__EXERCISE DESCRIPTION__: Lines containing the word "scene" need to be counted. Please reply with how many there are, and nothing else.

__DATA SHOWN__:
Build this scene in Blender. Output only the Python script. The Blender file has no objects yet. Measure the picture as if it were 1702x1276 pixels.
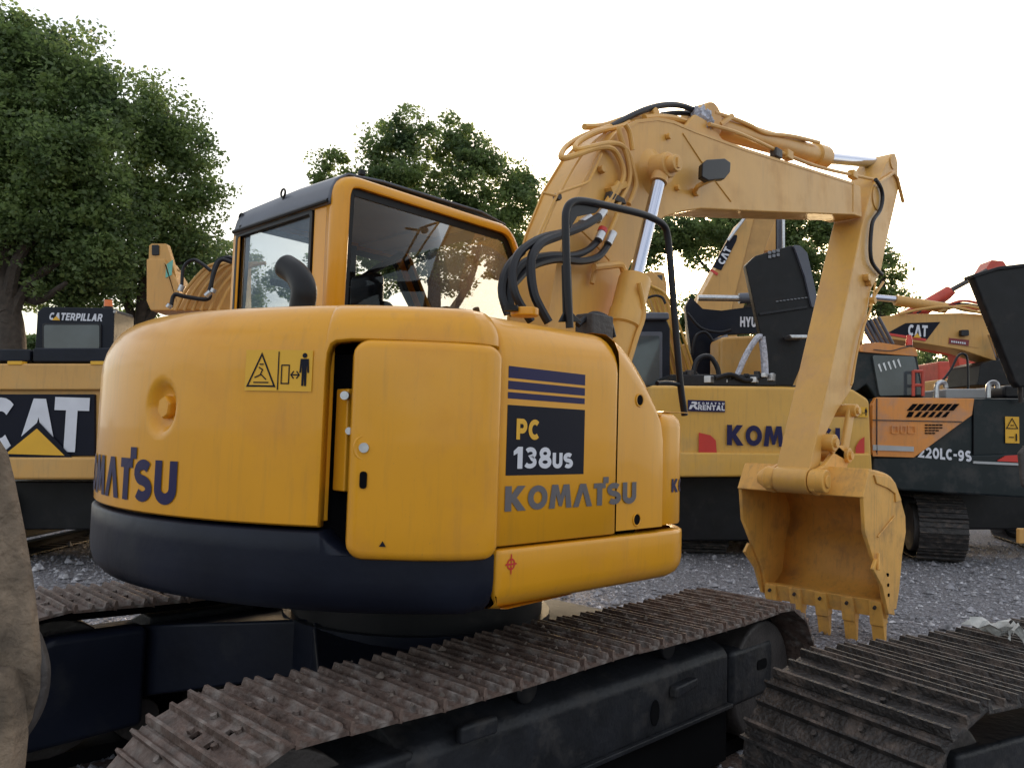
import bpy, bmesh, math, random
import numpy as np
from mathutils import Vector, Matrix
random.seed(7); rng = np.random.default_rng(11)
S = bpy.context.scene; COL = S.collection
R = math.radians
V = Vector

# ------------------------------------------------------------------ camera (surveyed from the photograph)
F = 1330.0; CX, CY = 851.0, 638.0
CAM = V((-2.60, -3.185, 1.6)); YAW = math.atan2(.703, .711); PITCH = math.atan(86/1330); ROLL = R(1.7)
fw = V((math.cos(PITCH)*math.cos(YAW), math.cos(PITCH)*math.sin(YAW), math.sin(PITCH)))
r0 = V((math.sin(YAW), -math.cos(YAW), 0)); u0 = r0.cross(fw)
rt = r0*math.cos(ROLL) + u0*math.sin(ROLL); up = -r0*math.sin(ROLL) + u0*math.cos(ROLL)
f0 = V((math.cos(YAW), math.sin(YAW), 0))
cam = bpy.data.cameras.new('camera'); co = bpy.data.objects.new('camera', cam); COL.objects.link(co)
co.matrix_world = Matrix((( rt.x, up.x, -fw.x, CAM.x), (rt.y, up.y, -fw.y, CAM.y), (rt.z, up.z, -fw.z, CAM.z), (0,0,0,1)))
cam.sensor_width = 36; cam.lens = 36*F/1702; cam.clip_end = 2000; cam.clip_start = .05
S.camera = co
SUNEL, SUNAZ = R(12.5), math.atan2(fw.y*1+rt.y*.2173, fw.x*1+rt.x*.2173)     # low sun behind the trees ahead
# ------------------------------------------------------------------ world
W = bpy.data.worlds.new('World'); S.world = W; W.use_nodes = True
nt = W.node_tree; nt.nodes.clear(); N = nt.nodes.new; L = nt.links.new
out = N('ShaderNodeOutputWorld'); bg = N('ShaderNodeBackground'); bg.inputs[1].default_value = .12
sky = N('ShaderNodeTexSky'); sky.sky_type = 'NISHITA'; sky.sun_disc = False
sky.sun_elevation = SUNEL; sky.sun_rotation = math.pi/2 - SUNAZ; sky.air_density = 1; sky.dust_density = 3; sky.ozone_density = 1
tc = N('ShaderNodeTexCoord'); mp = N('ShaderNodeMapping'); mp.inputs['Scale'].default_value = (1.5, 1.5, 5)
nz = N('ShaderNodeTexNoise'); nz.inputs['Scale'].default_value = 2.2; nz.inputs['Detail'].default_value = 7
rmp = N('ShaderNodeMapRange'); rmp.inputs[1].default_value = .36; rmp.inputs[2].default_value = .50; rmp.inputs[3].default_value = .06; rmp.inputs[4].default_value = .42
mx = N('ShaderNodeMix'); mx.data_type = 'RGBA'
L(tc.outputs['Generated'], mp.inputs[0]); L(mp.outputs[0], nz.inputs[0]); L(nz.outputs[0], rmp.inputs[0]); L(rmp.outputs[0], mx.inputs[0])
L(sky.outputs[0], mx.inputs[6]); mx.inputs[7].default_value = (8.6, 8.55, 8.3, 1)       # thin bright cloud veil
mp2 = N('ShaderNodeMapping'); mp2.inputs['Scale'].default_value = (2.2, 2.2, 7); nz2 = N('ShaderNodeTexNoise'); nz2.inputs['Scale'].default_value = 1.6; nz2.inputs['Detail'].default_value = 6
rm2 = N('ShaderNodeMapRange'); rm2.inputs[1].default_value = .58; rm2.inputs[2].default_value = .70; rm2.inputs[4].default_value = .8; mx2 = N('ShaderNodeMix'); mx2.data_type = 'RGBA'
L(tc.outputs['Generated'], mp2.inputs[0]); L(mp2.outputs[0], nz2.inputs[0]); L(nz2.outputs[0], rm2.inputs[0]); L(rm2.outputs[0], mx2.inputs[0]); L(mx.outputs[2], mx2.inputs[6]); mx2.inputs[7].default_value = (3.0, 3.3, 3.75, 1)   # faint blue breaks in the veil
L(mx2.outputs[2], bg.inputs[0]); L(bg.outputs[0], out.inputs[0])
sun = bpy.data.lights.new('sun', 'SUN'); sun.energy = 1.4; sun.angle = R(4); sun.color = (1, .72, .45)
so = bpy.data.objects.new('sun', sun); COL.objects.link(so)
sd = V((math.cos(SUNEL)*math.cos(SUNAZ), math.cos(SUNEL)*math.sin(SUNAZ), math.sin(SUNEL)))
so.rotation_euler = sd.to_track_quat('Z', 'Y').to_euler(); so.location = (0, 0, 30)
S.view_settings.view_transform = 'Standard'; S.view_settings.look = 'None'; S.view_settings.exposure = 1.0; S.view_settings.gamma = 1
S.render.engine = 'CYCLES'
try: S.cycles.transparent_max_bounces = 16
except Exception: pass

# ------------------------------------------------------------------ surveying helpers
def ray(x, y): return fw + rt*((x-CX)/F) - up*((y-CY)/F)
def at(x, y, X=None, Y=None, Z=None, D=None):
    d = ray(x, y)
    if X is not None: t = (X-CAM.x)/d.x
    elif Y is not None: t = (Y-CAM.y)/d.y
    elif Z is not None: t = (Z-CAM.z)/d.z
    else: t = D/d.dot(f0)
    return CAM + d*t

# ------------------------------------------------------------------ materials
MATS = {}
def mat(name, col, rough=.5, metal=0, var=.12, vscale=6, bump=0, bscale=40, coat=0, col2=None, mixs=3, mixlo=.5, mixhi=.62, spec=.5, trans=0, dust=0):
    m = bpy.data.materials.new(name); m.use_nodes = True; t = m.node_tree; b = t.nodes['Principled BSDF']; n = t.nodes.new; l = t.links.new
    tcx = n('ShaderNodeTexCoord'); a = n('ShaderNodeTexNoise'); a.inputs['Scale'].default_value = vscale; a.inputs['Detail'].default_value = 6
    l(tcx.outputs['Object'], a.inputs[0])
    mr = n('ShaderNodeMapRange'); mr.inputs[3].default_value = 1-var; mr.inputs[4].default_value = 1+var; mr.inputs[1].default_value = .3; mr.inputs[2].default_value = .7
    l(a.outputs[0], mr.inputs[0])
    base = n('ShaderNodeRGB'); base.outputs[0].default_value = (*col, 1); src = base.outputs[0]
    if col2:
        a2 = n('ShaderNodeTexNoise'); a2.inputs['Scale'].default_value = mixs; a2.inputs['Detail'].default_value = 9; a2.inputs['Roughness'].default_value = .65
        l(tcx.outputs['Object'], a2.inputs[0])
        m2 = n('ShaderNodeMapRange'); m2.inputs[1].default_value = mixlo; m2.inputs[2].default_value = mixhi; l(a2.outputs[0], m2.inputs[0])
        mm = n('ShaderNodeMix'); mm.data_type = 'RGBA'; l(m2.outputs[0], mm.inputs[0]); l(src, mm.inputs[6]); mm.inputs[7].default_value = (*col2, 1); src = mm.outputs[2]
        rr = n('ShaderNodeMapRange'); rr.inputs[3].default_value = rough; rr.inputs[4].default_value = min(1, rough+.35); l(m2.outputs[0], rr.inputs[0]); l(rr.outputs[0], b.inputs['Roughness'])
    else: b.inputs['Roughness'].default_value = rough
    if dust:
        ms_ = n('ShaderNodeMapping'); ms_.inputs['Scale'].default_value = (26, 26, 2.2); l(tcx.outputs['Object'], ms_.inputs[0])
        a5 = n('ShaderNodeTexNoise'); a5.inputs['Scale'].default_value = 1; a5.inputs['Detail'].default_value = 8; a5.inputs['Roughness'].default_value = .7; l(ms_.outputs[0], a5.inputs[0])
        a6 = n('ShaderNodeTexNoise'); a6.inputs['Scale'].default_value = 130; a6.inputs['Detail'].default_value = 3; l(tcx.outputs['Object'], a6.inputs[0])
        m5 = n('ShaderNodeMapRange'); m5.inputs[1].default_value = .52; m5.inputs[2].default_value = .78; m5.inputs[4].default_value = dust; l(a5.outputs[0], m5.inputs[0])
        m6 = n('ShaderNodeMapRange'); m6.inputs[1].default_value = .70; m6.inputs[2].default_value = .76; m6.inputs[4].default_value = dust*1.6; l(a6.outputs[0], m6.inputs[0])
        mxx = n('ShaderNodeMath'); mxx.operation = 'MAXIMUM'; l(m5.outputs[0], mxx.inputs[0]); l(m6.outputs[0], mxx.inputs[1])
        m7 = n('ShaderNodeMix'); m7.data_type = 'RGBA'; l(mxx.outputs[0], m7.inputs[0]); l(src, m7.inputs[6]); m7.inputs[7].default_value = (.20, .13, .07, 1); src = m7.outputs[2]
    hv = n('ShaderNodeVectorMath'); hv.operation = 'SCALE'; l(src, hv.inputs[0]); l(mr.outputs[0], hv.inputs['Scale']); l(hv.outputs[0], b.inputs['Base Color'])
    b.inputs['Metallic'].default_value = metal; b.inputs['Coat Weight'].default_value = coat; b.inputs['Coat Roughness'].default_value = .06
    b.inputs['Specular IOR Level'].default_value = spec
    if bump:
        a3 = n('ShaderNodeTexNoise'); a3.inputs['Scale'].default_value = bscale; a3.inputs['Detail'].default_value = 5; l(tcx.outputs['Object'], a3.inputs[0])
        bp = n('ShaderNodeBump'); bp.inputs['Strength'].default_value = bump; bp.inputs['Distance'].default_value = .02; l(a3.outputs[0], bp.inputs['Height']); l(bp.outputs[0], b.inputs['Normal'])
    if trans: b.inputs['Transmission Weight'].default_value = trans
    MATS[name] = m; return m
YEL = mat('yellow_paint', (.71, .315, .015), .30, var=.05, vscale=2.5, bump=.03, bscale=4, coat=.3, spec=.3, dust=.22, col2=(.60, .25, .03), mixs=1.6, mixlo=.55, mixhi=.8)
BOOMY = mat('boom_paint', (.65, .345, .075), .42, var=.06, vscale=3, bump=.06, bscale=9, coat=.1, dust=.2, col2=(.55, .30, .12), mixs=2.5, mixlo=.5, mixhi=.75)
BKT = mat('bucket_paint', (.72, .37, .075), .5, var=.1, vscale=5, bump=.15, bscale=16, dust=.55, col2=(.45, .25, .09), mixs=4, mixlo=.5, mixhi=.72)
KYEL = mat('lemon_yellow_paint', (.64, .35, .06), .38, var=.07, vscale=2, bump=.05, bscale=6, coat=.1, dust=.35, col2=(.5, .30, .09), mixs=2, mixlo=.5, mixhi=.75)
CYEL = mat('ochre_paint', (.58, .31, .085), .45, dust=.4, var=.1, vscale=2, bump=.05, bscale=6, col2=(.45, .28, .11), mixs=2, mixlo=.5, mixhi=.75)
NAVYBLK = mat('blue_black_paint', (.007, .009, .018), .42, var=.3, vscale=3, bump=.10, bscale=14, coat=0, spec=.22, col2=(.03, .03, .032), mixs=2.2, mixlo=.58, mixhi=.85)
BLK = mat('black_paint', (.008, .008, .010), .42, var=.3, spec=.25, col2=(.03, .027, .025), mixs=5, mixlo=.55, mixhi=.8)
DARK = mat('dark_void', (.004, .004, .005), .9, spec=.1)
FRAME = mat('dusty_frame_steel', (.016, .017, .021), .5, var=.35, vscale=8, bump=.25, bscale=30, spec=.3, col2=(.075, .066, .06), mixs=3.5, mixlo=.52, mixhi=.78)
SHOE = mat('rusty_shoe_steel', (.115, .076, .062), .62, metal=.25, var=.4, vscale=22, bump=.4, bscale=70, col2=(.21, .18, .165), mixs=14, mixlo=.48, mixhi=.66)
SHOED = mat('dark_shoe_steel', (.042, .038, .038), .5, metal=.4, var=.4, vscale=18, bump=.6, bscale=60, col2=(.13, .10, .085), mixs=10, mixlo=.5, mixhi=.7)
CHROME = mat('chrome', (.52, .54, .64), .10, metal=1, var=.02)
STEEL = mat('zinc_steel', (.5, .5, .52), .35, metal=.9, var=.15, vscale=30)
RUB = mat('black_rubber', (.009, .009, .013), .42, spec=.35, var=.2, vscale=20)
NAVY = mat('navy_decal', (.010, .008, .060), .45, spec=.3, var=.05)
GREYD = mat('grey_decal', (.11, .10, .11), .5, var=.05)
BLKD = mat('charcoal_decal', (.008, .009, .018), .5, spec=.15, var=.05)
WHT = mat('white_decal', (.62, .62, .68), .45, var=.06)
YELD = mat('yellow_decal', (.72, .38, .02), .45, var=.04)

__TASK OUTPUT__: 2